§ Task brief: Retype the opening lines of the listing below, ending with the line that contains "return root, H, dict(ax=ax, nf=nf, s=s, hd=hd)", and leave out any pictures.

#### Data shown

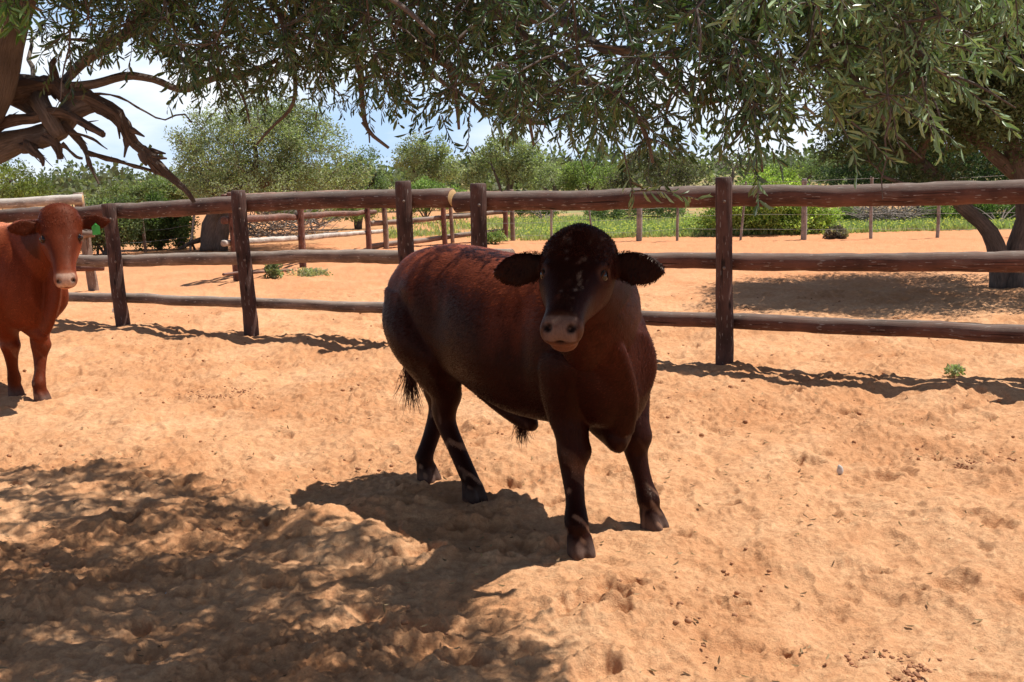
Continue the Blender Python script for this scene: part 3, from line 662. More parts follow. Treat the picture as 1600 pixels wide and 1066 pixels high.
    dv -= Nc * (dv * Nc).sum(1)[:, None]; dv = unit_(dv); td = unit_(dv + Nc * g.uniform(.10, .34, (n_, 1))); wd = np.cross(td, Nc)
    ln = np.where(hm, .008, np.where(Vc[:, 2] < .5, .010, .017)) * g.uniform(.6, 1.3, n_)
    cc = CA_[i] * np.exp(g.normal(0, .33, (n_, 1))) * (1 + .3 * vn(Vc[:, 0] * 22, Vc[:, 2] * 22 + Vc[:, 1] * 15, 3.))[:, None]
    oc = leaf_mesh('coat', Vc - Nc * .001, td, wd, ln, .00125, cc, HAIR, root, False); oc.location = (0, 0, 0)
    # dewclaws
    # ear fringes
    for k, i in ((-1, 0), (1, 1)):
        ah = Acc(); e0 = H(0.035 * K, k * .10 * K, -.01); drop = cfg['ear_drop'][i]; ed = s * k * math.cos(drop) - z * math.sin(drop) + hd * .066; ed /= np.linalg.norm(ed)
        wv = z * math.cos(drop) + s * k * math.sin(drop); L = cfg['ear_len']; rt = []; dr = []
        for q in range(1500):
            t = g.uniform(.02, .98); sg = g.choice([-1, 1]); w = .052 * cfg.get('ear_w', 1) * L / .204 * math.sin(math.pi * min(1, t ** .85 * .90 + .09)) ** .8 * g.uniform(.55, 1.0)
            rt.append(e0 + ed * t * L + wv * (w * sg * .93 - .02 * t) + hd * .035 * math.sin(t * 2.2)); dr.append(wv * sg * g.uniform(.3, 1) + ed * g.uniform(.3, 1.1) + hd * g.normal(.15, .3))
        hair(ah, rt, dr, .010, .0010, .5, hc * .6, g, seg=3); ah.build('ear_hair', HAIR, root, world=False)
    # tail
    at_ = Acc(); TP = dense(cfg['tail'], 6); 
    at_.tube(TP[:, :3], TP[:, 3], 10, True, 0.03, np.array(cfg['col']) * .9)
    e = TP[-1, :3]; rt = []; dr = []
    for q in range(260):
        u = g.uniform(-.16, 0.0); rt.append(e + np.array([g.normal(0, .007), g.normal(0, .007), -u])); dr.append((g.normal(0, .16), g.normal(0, .16), -1))
    hair(at_, rt, dr, cfg['tuft'], .0022, .22, hc * 1.3, g, 0.1, 7); at_.build('tail', HAIR, root, world=False)
    if 'sheath' in cfg:
        ah = Acc(); p = np.array(cfg['sheath']); rt = [p + g.normal(0, .011, 3) for _ in range(110)]; dr = [(g.normal(0.1, .2), g.normal(0, .2), -1) for _ in range(110)]
        hair(ah, rt, dr, .10, .0018, .25, hc * 1.2, g, 0.1, 6); ah.build('sheath_hair', HAIR, root, world=False)
    return root, H, dict(ax=ax, nf=nf, s=s, hd=hd)

# bull
BO = Vector((0.06, 5.1, 0)); f2 = Vector((0.68, -0.73)).normalized(); BA = math.atan2(f2.y, f2.x)
def loc_of(p, O, ang):
    d = Vector((p.x - O.x, p.y - O.y)); c, s = math.cos(-ang), math.sin(-ang); return (d.x * c - d.y * s, d.x * s + d.y * c)
fr, fl, hr, hl = [loc_of(p, BO, BA) for p in BULL_FEET]
def front_leg(x, y, side, kx, ky, top=.95, sh=.205):
    return [(.50, side * (sh - .04), top, .11, .06), (.50, side * sh, .82, .155, .105), (.49, side * sh, .68, .135, .108), (.485, (side * .2 + ky) / 2, .56, .100, .086), (kx, ky, .46, .074, .070), (kx + .012, ky, .395, .076, .073), (kx * .85 + x * .15, ky * .8 + y * .2, .32, .053, .052), (kx * .45 + x * .55, ky * .4 + y * .6, .21, .041, .042), (x * .88 + kx * .12, y, .135, .052, .051), (x * .97 + kx * .03, y, .085, .046, .047), (x, y, .05, .048, .052)]
def hind_leg(x, y, side, hx, hy, stx=-.46):
    return [(-.62, side * .16, 1.02, .20, .10), (-.60, side * .18, .86, .215, .125), ((-.62 + hx) / 2 + .04, side * .185, .72, .205, .118), ((-.54 + hx) / 2, side * .16 * .5 + hy * .5, .59, .155, .092), (hx + .015, hy, .49, .095, .066), (hx, hy, .42, .075, .056), (hx + .01, hy, .35, .058, .050), (hx * .5 + x * .5, (hy + y) / 2, .22, .049, .046), (x * .85 + hx * .15, y, .125, .049, .046), (x * .98 + hx * .02, y, .085, .046, .047), (x, y, .05, .048, .052)]
bull_cfg = dict(cat='bull',
    torso=[(-.855, 0, 1.06, .92, .05), (-.835, 0, 1.13, .80, .13), (-.78, 0, 1.185, .68, .205), (-.68, 0, 1.225, .64, .25), (-.52, 0, 1.245, .62, .275), (-.34, 0, 1.235, .575, .295), (-.15, 0, 1.215, .515, .325), (.05, 0, 1.205, .465, .34), (.25, -.02, 1.205, .46, .30), (.42, -.05, 1.19, .475, .255), (.56, -.07, 1.13, .49, .215), (.68, -.09, 1.06, .50, .175), (.75, -.10, .98, .56, .13), (.80, -.10, .93, .66, .08)],
    neck=[(.34, 0.0, .97, .18, .20), (.50, -.06, .97, .185, .24), (.62, -.16, 1.0, .18, .245), (.70, -.27, 1.07, .16, .215), (.75, -.37, 1.14, .138, .17), (.78, -.45, 1.20, .115, .13)],
    legs=[front_leg(fr[0], fr[1], -1, .515, -.222), front_leg(fl[0], fl[1], 1, .535, .160, .84, .125), hind_leg(hr[0], hr[1], -1, -.485, -.11), hind_leg(hl[0], hl[1], 1, -.77, .075)],
    hoofs=[((fr[0], fr[1], 0), (1, -.45)), ((fl[0], fl[1], 0), (1, .15)), ((hr[0], hr[1], 0), (1, -.1)), ((hl[0], hl[1], 0), (1, 0.1))],
    extra=[dict(st=[(-.42, 0, .62, .09, .05), (-.25, 0, .52, .07, .05), (-.10, 0, .455, .055, .055), (0, 0, .42, .045, .05), (.04, 0, .40, .035, .035), (.06, 0, .39, .02, .02)]),   # sheath
           dict(st=[(.50, -.03, .58, .12, .13), (.62, -.07, .50, .085, .10), (.69, -.12, .455, .05, .065), (.725, -.14, .435, .022, .03)]),  # brisket
           dict(st=[(.74, -.40, 1.04, .04, .07), (.755, -.28, .90, .040, .08), (.75, -.20, .76, .042, .08), (.73, -.15, .62, .045, .08), (.70, -.12, .50, .04, .06)], up=(1, 0.2, 0.3))],  # dewlap
    poll=(.775, -.425, 1.262), hyaw=R(-58), hpitch=R(31), ear_drop=(R(4), R(-3)), ear_len=.235, ear_w=1.10, hroll=R(-2), hwide=1.14,
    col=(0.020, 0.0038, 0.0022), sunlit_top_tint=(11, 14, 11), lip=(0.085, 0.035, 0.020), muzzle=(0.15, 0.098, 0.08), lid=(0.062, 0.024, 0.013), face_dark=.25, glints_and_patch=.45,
    neck_red=1.0, haircol=(0.036, 0.0095, 0.0055), n_coat=150000, n_poll=6000, poll_len=.011, poll_bump=.030,
    tail=[(-.80, 0, 1.10, .045), (-.865, 0.01, 1.08, .034), (-.905, .02, 1.0, .028), (-.935, .03, .85, .020), (-.94, .035, .66, .014), (-.945, .04, .54, .010)], tuft=.24, sheath=(-.04, 0, .40),
    brushes=[((.46, -.31, .88), (.13, .1, .24), .022), ((.62, -.27, .80), (.07, .1, .10), .022), ((.30, -.36, .85), (.06, .1, .22), -.018), ((-.55, -.28, 1.06), (.08, .08, .07), .02), ((-.80, -.18, 1.04), (.06, .06, .06), .016), ((-.30, -.33, .95), (.10, .1, .15), -.020),
             ((-.60, -.31, .76), (.14, .1, .16), .020), ((-.38, -.25, .62), (.06, .1, .10), .02), ((0.0, -.35, .80), (.2, .1, .18), .012), ((.50, -.1, 1.27), (.16, .09, .06), .018),
             ((.76, -.1, .86), (.03, .05, .18), -.02), ((.8, .0, .78), (.07, .07, .1), .018), ((.70, .18, .9), (.05, .06, .16), .018), ((.62, -.20, 1.0), (.035, .07, .2), -.018), ((.52, .24, .60), (.05, .06, .08), .012)])
for k in range(7):   # neck and shoulder folds
    bull_cfg['brushes'].append(((.60 + .028 * k, -.20 - .022 * k, .98 + .02 * k), (.012, .05, .16), -.006 if k % 2 else .005))
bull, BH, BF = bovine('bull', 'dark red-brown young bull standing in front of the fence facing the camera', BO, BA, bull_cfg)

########

§ Written answer:
Continue the Blender Python script for this scene: part 3, from line 662. More parts follow. Treat the picture as 1600 pixels wide and 1066 pixels high.
    dv -= Nc * (dv * Nc).sum(1)[:, None]; dv = unit_(dv); td = unit_(dv + Nc * g.uniform(.10, .34, (n_, 1))); wd = np.cross(td, Nc)
    ln = np.where(hm, .008, np.where(Vc[:, 2] < .5, .010, .017)) * g.uniform(.6, 1.3, n_)
    cc = CA_[i] * np.exp(g.normal(0, .33, (n_, 1))) * (1 + .3 * vn(Vc[:, 0] * 22, Vc[:, 2] * 22 + Vc[:, 1] * 15, 3.))[:, None]
    oc = leaf_mesh('coat', Vc - Nc * .001, td, wd, ln, .00125, cc, HAIR, root, False); oc.location = (0, 0, 0)
    # dewclaws
    # ear fringes
    for k, i in ((-1, 0), (1, 1)):
        ah = Acc(); e0 = H(0.035 * K, k * .10 * K, -.01); drop = cfg['ear_drop'][i]; ed = s * k * math.cos(drop) - z * math.sin(drop) + hd * .066; ed /= np.linalg.norm(ed)
        wv = z * math.cos(drop) + s * k * math.sin(drop); L = cfg['ear_len']; rt = []; dr = []
        for q in range(1500):
            t = g.uniform(.02, .98); sg = g.choice([-1, 1]); w = .052 * cfg.get('ear_w', 1) * L / .204 * math.sin(math.pi * min(1, t ** .85 * .90 + .09)) ** .8 * g.uniform(.55, 1.0)
            rt.append(e0 + ed * t * L + wv * (w * sg * .93 - .02 * t) + hd * .035 * math.sin(t * 2.2)); dr.append(wv * sg * g.uniform(.3, 1) + ed * g.uniform(.3, 1.1) + hd * g.normal(.15, .3))
        hair(ah, rt, dr, .010, .0010, .5, hc * .6, g, seg=3); ah.build('ear_hair', HAIR, root, world=False)
    # tail
    at_ = Acc(); TP = dense(cfg['tail'], 6); 
    at_.tube(TP[:, :3], TP[:, 3], 10, True, 0.03, np.array(cfg['col']) * .9)
    e = TP[-1, :3]; rt = []; dr = []
    for q in range(260):
        u = g.uniform(-.16, 0.0); rt.append(e + np.array([g.normal(0, .007), g.normal(0, .007), -u])); dr.append((g.normal(0, .16), g.normal(0, .16), -1))
    hair(at_, rt, dr, cfg['tuft'], .0022, .22, hc * 1.3, g, 0.1, 7); at_.build('tail', HAIR, root, world=False)
    if 'sheath' in cfg:
        ah = Acc(); p = np.array(cfg['sheath']); rt = [p + g.normal(0, .011, 3) for _ in range(110)]; dr = [(g.normal(0.1, .2), g.normal(0, .2), -1) for _ in range(110)]
        hair(ah, rt, dr, .10, .0018, .25, hc * 1.2, g, 0.1, 6); ah.build('sheath_hair', HAIR, root, world=False)
    return root, H, dict(ax=ax, nf=nf, s=s, hd=hd)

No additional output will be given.